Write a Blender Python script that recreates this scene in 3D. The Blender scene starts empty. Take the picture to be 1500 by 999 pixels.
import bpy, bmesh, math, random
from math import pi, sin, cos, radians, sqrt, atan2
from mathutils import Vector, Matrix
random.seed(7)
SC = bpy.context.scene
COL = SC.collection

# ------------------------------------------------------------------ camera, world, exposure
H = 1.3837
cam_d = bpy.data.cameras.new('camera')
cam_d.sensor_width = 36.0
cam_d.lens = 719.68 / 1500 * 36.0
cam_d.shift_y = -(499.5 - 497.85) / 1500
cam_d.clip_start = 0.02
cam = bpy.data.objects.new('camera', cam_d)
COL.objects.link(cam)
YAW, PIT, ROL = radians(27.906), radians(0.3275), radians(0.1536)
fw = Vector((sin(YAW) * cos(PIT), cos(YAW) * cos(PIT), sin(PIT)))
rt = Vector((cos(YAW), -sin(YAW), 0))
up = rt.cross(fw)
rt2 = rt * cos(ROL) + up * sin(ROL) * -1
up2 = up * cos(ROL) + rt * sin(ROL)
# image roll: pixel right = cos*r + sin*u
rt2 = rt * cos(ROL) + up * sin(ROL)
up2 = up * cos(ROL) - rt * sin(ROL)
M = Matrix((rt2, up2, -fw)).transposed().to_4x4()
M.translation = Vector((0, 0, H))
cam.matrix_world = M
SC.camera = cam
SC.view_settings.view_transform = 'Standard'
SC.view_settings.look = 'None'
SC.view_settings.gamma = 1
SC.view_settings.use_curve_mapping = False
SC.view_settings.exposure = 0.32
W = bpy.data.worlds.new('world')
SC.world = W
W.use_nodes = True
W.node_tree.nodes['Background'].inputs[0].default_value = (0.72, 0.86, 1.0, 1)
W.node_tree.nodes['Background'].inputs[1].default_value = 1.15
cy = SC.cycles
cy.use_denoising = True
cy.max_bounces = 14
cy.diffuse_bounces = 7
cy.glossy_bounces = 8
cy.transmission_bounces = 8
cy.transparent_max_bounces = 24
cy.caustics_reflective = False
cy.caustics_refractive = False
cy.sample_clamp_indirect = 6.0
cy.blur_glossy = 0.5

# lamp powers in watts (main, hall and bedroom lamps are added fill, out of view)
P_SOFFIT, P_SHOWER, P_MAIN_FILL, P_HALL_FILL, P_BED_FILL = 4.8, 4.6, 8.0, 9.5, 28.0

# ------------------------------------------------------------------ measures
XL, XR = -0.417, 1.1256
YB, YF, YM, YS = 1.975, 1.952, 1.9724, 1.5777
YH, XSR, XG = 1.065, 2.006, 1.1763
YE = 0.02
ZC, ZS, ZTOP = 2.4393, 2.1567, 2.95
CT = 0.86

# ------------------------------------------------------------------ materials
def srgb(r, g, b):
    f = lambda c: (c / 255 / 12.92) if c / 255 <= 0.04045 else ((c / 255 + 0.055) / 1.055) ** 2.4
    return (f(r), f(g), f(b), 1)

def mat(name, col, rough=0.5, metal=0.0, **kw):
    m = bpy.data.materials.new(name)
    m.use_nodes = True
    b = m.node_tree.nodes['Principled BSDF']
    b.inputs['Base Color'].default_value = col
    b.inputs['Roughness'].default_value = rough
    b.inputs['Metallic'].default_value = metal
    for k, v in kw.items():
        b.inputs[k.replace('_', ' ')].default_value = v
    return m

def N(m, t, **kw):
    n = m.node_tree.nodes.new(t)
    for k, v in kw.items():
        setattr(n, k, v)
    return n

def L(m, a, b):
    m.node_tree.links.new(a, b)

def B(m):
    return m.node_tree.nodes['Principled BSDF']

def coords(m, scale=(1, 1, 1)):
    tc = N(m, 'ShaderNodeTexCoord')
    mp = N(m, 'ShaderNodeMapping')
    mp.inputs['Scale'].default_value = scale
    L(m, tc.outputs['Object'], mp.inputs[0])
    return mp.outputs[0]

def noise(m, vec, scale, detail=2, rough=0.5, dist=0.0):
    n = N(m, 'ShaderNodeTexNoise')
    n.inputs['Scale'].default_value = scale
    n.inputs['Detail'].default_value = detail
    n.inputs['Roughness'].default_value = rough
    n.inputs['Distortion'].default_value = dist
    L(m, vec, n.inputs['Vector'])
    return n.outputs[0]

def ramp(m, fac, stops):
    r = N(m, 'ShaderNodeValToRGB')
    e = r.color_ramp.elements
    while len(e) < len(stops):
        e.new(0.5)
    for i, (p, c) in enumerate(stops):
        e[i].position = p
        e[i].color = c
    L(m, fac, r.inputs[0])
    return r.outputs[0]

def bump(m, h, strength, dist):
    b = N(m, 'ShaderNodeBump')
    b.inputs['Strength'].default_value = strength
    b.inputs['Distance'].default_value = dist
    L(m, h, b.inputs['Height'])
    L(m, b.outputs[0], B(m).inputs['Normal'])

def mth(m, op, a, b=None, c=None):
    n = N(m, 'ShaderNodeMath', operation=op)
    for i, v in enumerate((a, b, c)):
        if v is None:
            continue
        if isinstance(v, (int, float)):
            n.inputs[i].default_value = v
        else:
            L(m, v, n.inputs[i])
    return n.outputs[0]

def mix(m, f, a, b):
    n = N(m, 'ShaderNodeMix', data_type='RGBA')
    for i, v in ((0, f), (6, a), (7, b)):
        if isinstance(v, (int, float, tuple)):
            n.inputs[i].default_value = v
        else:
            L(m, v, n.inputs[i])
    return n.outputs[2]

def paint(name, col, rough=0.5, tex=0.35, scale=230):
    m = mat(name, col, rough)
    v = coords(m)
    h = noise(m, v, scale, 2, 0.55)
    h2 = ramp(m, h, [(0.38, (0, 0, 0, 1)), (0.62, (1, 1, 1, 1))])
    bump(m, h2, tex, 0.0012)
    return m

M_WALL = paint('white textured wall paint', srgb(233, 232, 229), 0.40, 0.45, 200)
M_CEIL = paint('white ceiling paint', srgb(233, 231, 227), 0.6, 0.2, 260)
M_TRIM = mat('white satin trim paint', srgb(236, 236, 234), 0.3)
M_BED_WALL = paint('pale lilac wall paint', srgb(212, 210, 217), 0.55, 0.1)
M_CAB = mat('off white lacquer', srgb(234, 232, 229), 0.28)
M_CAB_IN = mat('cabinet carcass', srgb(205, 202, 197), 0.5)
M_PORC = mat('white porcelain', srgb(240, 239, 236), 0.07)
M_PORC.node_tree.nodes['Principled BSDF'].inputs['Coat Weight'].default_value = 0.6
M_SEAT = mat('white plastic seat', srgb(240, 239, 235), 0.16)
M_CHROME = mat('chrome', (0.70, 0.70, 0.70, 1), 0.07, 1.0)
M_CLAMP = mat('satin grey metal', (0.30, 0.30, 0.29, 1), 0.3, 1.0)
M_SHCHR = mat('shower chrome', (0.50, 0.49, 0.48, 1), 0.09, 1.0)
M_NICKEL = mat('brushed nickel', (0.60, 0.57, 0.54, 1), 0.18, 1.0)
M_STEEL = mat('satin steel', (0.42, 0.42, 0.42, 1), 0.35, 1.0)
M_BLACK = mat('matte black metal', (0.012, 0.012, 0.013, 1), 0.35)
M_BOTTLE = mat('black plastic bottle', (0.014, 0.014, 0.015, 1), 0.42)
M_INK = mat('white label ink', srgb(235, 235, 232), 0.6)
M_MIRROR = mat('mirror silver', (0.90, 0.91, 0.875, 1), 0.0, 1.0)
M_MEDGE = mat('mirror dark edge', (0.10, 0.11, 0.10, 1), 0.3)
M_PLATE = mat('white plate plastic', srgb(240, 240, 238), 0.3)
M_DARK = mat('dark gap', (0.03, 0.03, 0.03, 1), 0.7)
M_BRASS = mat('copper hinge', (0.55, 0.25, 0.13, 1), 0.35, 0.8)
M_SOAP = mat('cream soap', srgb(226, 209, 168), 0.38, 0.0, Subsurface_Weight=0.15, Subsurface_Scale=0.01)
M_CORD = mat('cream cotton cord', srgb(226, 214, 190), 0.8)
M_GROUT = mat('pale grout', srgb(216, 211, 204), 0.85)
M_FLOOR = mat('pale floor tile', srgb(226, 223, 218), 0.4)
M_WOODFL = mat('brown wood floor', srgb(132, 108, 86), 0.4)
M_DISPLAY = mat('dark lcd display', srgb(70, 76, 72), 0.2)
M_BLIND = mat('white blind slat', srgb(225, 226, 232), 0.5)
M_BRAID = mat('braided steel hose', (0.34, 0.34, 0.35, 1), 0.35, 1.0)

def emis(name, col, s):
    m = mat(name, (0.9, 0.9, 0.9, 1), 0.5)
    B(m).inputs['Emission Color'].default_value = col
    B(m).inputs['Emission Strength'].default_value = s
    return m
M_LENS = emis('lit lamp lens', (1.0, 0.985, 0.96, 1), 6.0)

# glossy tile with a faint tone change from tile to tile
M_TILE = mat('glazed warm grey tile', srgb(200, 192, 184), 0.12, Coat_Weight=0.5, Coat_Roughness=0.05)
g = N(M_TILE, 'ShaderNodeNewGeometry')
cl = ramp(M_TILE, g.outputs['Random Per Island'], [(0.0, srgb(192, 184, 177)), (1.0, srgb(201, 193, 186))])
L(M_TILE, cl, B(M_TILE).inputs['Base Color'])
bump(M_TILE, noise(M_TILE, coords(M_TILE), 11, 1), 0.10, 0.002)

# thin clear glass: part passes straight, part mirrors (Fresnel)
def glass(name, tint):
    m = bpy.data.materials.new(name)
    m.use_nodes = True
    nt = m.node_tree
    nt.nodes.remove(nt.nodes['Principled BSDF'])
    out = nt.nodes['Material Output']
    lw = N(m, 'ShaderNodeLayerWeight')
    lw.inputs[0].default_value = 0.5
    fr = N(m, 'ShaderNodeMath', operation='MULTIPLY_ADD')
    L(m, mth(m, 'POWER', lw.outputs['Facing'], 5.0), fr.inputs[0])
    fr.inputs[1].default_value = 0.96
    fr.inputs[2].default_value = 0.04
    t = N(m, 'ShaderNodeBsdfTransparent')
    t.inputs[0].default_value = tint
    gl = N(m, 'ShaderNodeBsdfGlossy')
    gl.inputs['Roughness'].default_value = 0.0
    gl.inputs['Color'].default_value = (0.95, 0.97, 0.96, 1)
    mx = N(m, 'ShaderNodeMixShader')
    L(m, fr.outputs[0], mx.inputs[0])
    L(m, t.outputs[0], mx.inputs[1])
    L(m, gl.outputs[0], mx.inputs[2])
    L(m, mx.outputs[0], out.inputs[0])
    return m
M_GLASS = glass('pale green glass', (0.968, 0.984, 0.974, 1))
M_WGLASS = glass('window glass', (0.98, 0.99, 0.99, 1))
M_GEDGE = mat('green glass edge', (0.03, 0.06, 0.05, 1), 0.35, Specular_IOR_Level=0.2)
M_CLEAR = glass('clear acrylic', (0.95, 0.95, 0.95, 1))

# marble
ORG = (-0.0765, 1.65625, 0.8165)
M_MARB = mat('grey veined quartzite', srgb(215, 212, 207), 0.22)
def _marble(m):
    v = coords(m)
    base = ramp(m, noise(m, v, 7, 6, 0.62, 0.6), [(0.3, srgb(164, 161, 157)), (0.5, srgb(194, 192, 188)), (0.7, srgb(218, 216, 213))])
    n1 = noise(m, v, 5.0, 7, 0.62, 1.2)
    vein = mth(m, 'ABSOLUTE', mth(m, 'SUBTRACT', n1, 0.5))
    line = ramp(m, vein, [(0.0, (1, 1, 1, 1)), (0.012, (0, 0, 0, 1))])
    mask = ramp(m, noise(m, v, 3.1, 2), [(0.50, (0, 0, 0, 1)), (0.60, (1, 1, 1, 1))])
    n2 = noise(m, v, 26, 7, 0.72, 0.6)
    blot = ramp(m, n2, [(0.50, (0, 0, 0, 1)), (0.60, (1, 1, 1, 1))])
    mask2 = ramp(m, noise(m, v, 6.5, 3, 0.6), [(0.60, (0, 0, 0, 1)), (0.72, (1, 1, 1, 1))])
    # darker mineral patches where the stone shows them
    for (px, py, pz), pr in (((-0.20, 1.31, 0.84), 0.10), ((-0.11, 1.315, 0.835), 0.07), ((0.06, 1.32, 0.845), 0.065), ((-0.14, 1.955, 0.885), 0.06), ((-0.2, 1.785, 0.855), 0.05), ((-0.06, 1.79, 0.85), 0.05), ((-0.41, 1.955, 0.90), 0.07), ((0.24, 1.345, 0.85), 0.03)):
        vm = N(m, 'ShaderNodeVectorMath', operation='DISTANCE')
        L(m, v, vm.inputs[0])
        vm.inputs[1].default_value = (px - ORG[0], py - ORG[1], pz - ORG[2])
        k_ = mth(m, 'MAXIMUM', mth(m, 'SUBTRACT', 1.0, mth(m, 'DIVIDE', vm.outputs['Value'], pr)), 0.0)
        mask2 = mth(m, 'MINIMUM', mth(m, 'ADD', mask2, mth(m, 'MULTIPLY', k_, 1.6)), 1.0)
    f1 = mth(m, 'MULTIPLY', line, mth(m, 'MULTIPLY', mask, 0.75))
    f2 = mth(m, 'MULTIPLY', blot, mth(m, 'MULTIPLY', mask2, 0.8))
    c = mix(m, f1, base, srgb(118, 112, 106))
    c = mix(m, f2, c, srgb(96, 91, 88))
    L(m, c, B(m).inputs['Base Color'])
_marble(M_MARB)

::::

> [Exercise instructions]:
Filter for "scene". Return all lines that hold it.

> [Result]:
Write a Blender Python script that recreates this scene in 3D. The Blender scene starts empty. Take the picture to be 1500 by 999 pixels.
SC = bpy.context.scene